Ao decidir ignorar este fato, o Conselho de Segurança mais uma vez e conscientemente contribuiu para a subversão do direito internacional bem como para a impugnação da legitimidade da ONU aos olhos do povo africano.

De outras formas desde então, ele ajudou a promover e fortalecer o processo imensamente pernicioso da marginalização internacional da África mesmo em relação à resolução dos problemas do continente.

Contrariando as disposições da Carta da ONU, o Conselho de Segurança da ONU declarou a sua própria guerra à Líbia em 17 de Março de 2011.

O Conselho de Segurança permitiu-se ser informado [apenas] por aquilo que o International Crisis Group (ICG) no Relatório de 6 de Junho de 2011 sobre a Líbia caracteriza como o "mais sensacional relato de que o regime estava a usar a sua força aérea para massacrar manifestantes".

Sobre esta base ele adotou a Resolução 1973 a qual mandatava a imposição de uma "zona de interdição de voo" sobre a Líbia e resolveu "tomar todas as medidas necessárias ... para proteger civis e áreas populosas por civis sob ameaça de ataque na Jamahiriya Árabe Líbia".

Portanto, em primeiro lugar, o Conselho de Segurança utilizou a questão ainda não resolvida no direito internacional do "direito a proteger", o chamado R2P, para justificar a intervenção militar na Líbia sob o Capítulo VII.

Neste contexto o Conselho de Segurança da ONU cometeu uma lista interminável de ofensas as quais enfatizaram a ulterior transformação do Conselho num instrumento aquiescente dos mais poderosos dos seus Estados Membros.

Portanto o Conselho de Segurança não produziu evidência para provar que a sua autorização da utilização da força sob o Capítulo VII da Carta da ONU era resposta proporcionada e adequada para o que na realidade se havia desenvolvido na Líbia: uma guerra civil.

Ele então procedeu à terceirização (outsource) ou sub-contratação da implementação das suas resolução à OTAN, mandatando esta aliança militar para atuar como uma "coligação das vontades".

Ele não estabeleceu qualquer mecanismo e processo para supervisionar o "sub-contratado", para assegurar que ele honrasse fielmente as disposições das suas Resoluções.

Ele não fez qualquer esforço de outras formas para monitorar e analisar as ações da OTAN a este respeito.

Ele permitiu o estabelecimento de um legalmente não autorizado "Grupo de Contacto", mais uma "coligação das vontades", o qual deslocou-o como a autoridade que tinha a responsabilidade efetiva de ajudar a determinar o futuro da Líbia.

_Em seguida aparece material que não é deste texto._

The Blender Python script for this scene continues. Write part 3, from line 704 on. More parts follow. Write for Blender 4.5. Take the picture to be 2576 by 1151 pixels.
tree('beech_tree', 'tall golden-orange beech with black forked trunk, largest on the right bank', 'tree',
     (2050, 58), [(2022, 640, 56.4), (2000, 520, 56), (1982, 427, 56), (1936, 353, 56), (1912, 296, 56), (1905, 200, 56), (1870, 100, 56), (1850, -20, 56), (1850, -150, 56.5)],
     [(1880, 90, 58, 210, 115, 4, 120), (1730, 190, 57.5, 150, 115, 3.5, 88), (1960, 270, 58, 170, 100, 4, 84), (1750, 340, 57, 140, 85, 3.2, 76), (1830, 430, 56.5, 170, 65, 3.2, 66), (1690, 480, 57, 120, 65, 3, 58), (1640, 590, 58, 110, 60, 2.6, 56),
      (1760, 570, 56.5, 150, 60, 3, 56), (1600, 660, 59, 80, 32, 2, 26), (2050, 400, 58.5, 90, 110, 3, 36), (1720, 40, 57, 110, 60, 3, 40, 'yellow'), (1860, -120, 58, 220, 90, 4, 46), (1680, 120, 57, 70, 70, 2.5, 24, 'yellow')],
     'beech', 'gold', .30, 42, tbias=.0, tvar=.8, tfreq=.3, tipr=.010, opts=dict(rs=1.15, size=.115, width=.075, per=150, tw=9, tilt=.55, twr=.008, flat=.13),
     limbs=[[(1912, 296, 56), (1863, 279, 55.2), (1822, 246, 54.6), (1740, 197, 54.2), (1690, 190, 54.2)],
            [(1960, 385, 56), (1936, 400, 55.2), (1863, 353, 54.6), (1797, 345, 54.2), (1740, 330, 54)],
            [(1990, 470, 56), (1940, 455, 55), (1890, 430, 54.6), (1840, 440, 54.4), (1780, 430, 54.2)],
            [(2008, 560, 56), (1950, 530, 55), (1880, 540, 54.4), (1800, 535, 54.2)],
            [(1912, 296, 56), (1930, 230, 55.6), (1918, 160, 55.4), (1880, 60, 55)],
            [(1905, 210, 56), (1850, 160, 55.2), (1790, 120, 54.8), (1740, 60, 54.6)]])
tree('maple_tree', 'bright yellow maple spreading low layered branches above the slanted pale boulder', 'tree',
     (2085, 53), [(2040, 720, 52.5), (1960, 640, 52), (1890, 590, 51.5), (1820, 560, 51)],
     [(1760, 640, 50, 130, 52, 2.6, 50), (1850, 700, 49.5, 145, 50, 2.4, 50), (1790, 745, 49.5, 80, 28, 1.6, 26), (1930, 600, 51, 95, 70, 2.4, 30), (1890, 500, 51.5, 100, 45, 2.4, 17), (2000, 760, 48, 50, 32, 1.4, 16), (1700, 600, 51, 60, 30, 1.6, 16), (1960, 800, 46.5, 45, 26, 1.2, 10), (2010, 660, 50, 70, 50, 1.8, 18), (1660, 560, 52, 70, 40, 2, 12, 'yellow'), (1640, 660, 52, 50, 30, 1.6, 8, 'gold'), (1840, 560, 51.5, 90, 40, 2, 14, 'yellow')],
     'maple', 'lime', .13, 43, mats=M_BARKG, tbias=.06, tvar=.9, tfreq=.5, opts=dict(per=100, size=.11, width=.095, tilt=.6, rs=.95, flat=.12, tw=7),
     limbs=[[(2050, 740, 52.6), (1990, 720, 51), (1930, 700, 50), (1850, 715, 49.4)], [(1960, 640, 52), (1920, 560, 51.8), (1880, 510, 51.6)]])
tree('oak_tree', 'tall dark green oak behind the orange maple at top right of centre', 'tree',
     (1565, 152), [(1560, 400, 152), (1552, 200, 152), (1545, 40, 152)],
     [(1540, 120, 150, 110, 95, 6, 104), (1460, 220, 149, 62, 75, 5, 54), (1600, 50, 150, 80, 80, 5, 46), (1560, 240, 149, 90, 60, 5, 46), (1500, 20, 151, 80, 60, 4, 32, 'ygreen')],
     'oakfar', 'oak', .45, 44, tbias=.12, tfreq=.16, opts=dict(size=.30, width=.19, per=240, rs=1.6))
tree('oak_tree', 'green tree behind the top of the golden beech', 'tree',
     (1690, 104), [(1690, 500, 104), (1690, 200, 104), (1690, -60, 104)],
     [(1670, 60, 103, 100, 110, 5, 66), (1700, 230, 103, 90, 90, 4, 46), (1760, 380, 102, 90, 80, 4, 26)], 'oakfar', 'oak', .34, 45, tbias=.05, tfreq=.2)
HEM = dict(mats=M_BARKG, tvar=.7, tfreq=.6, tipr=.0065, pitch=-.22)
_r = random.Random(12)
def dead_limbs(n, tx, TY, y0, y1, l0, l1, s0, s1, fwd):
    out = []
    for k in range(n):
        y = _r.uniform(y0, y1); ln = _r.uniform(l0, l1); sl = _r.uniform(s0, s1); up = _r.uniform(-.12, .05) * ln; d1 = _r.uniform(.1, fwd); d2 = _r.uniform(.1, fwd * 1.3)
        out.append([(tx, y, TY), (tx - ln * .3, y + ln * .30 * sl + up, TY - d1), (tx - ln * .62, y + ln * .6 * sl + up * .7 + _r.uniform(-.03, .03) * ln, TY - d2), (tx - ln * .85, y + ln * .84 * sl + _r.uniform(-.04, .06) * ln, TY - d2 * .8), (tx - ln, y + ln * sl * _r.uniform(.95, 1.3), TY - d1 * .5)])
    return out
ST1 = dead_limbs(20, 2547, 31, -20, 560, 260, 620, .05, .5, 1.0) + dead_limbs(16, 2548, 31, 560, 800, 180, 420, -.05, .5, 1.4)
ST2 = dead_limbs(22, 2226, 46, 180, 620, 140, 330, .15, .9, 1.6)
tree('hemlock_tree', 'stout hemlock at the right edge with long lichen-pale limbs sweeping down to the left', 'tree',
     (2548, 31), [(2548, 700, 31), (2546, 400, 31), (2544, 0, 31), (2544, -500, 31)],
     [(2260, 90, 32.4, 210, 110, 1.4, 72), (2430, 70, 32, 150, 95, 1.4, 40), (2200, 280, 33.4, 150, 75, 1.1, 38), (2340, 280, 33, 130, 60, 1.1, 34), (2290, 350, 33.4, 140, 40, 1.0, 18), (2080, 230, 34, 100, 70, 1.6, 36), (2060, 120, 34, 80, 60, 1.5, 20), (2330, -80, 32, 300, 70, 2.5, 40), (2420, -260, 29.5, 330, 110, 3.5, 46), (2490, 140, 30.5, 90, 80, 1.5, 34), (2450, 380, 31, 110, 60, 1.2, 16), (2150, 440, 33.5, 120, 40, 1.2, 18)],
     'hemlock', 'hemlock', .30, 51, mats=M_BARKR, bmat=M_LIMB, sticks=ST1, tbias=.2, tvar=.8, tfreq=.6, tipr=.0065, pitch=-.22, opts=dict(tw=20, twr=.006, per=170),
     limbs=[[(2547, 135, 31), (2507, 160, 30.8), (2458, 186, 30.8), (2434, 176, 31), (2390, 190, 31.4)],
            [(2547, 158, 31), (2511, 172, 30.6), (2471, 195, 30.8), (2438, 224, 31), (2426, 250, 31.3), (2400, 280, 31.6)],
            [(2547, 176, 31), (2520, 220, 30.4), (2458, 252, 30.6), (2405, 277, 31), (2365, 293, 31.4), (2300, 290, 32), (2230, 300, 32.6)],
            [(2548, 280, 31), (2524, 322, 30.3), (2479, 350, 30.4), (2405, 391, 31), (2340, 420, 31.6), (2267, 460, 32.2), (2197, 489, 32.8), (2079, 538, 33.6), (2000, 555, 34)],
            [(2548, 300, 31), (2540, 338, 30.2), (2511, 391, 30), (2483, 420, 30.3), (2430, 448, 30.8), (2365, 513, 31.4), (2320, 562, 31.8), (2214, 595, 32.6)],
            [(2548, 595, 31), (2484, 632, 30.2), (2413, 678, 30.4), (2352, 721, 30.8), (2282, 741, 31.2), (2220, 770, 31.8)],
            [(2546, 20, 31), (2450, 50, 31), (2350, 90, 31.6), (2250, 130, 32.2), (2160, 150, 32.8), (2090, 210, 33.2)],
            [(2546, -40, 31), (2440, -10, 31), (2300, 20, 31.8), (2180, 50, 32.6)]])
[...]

Para confirmar esta realidade inaceitável, a reunião de 15 de Julho de 2011 do "Grupo de Contacto", em Istambul , "reafirmou que o Grupo de Contacto permanece a plataforma adequada para a comunidade internacional a fim de ser um ponto focal de contacto com o povo líbio, coordenar a política internacional e ser um fórum para discussão de apoio humanitário e pós conflito".

Devidamente autorizado pelo Conselho de Segurança, as duas "coligações de vontade", a OTAN e o "Grupo de Contacto", efetivamente e praticamente reescreveram a Resolução 1973.

Dessa forma eles concederam-se poderes a si próprios para abertamente prosseguir o objetivo da "mudança de regime" e portanto para a utilização da força e de todos os outros meios para derrubar o governo da Líbia, objetivos completamente em desacordo com as decisões do Conselho de Segurança da ONU.

Por causa disto, em desrespeito das Resoluções 1970 e 1973 do Conselho de Segurança da ONU, eles atreveram-se a declarar o governo da Líbia ilegítimo e a proclamar o "Conselho Nacional de Transição" baseado em Bengazi como "a autoridade governante legítima na Líbia".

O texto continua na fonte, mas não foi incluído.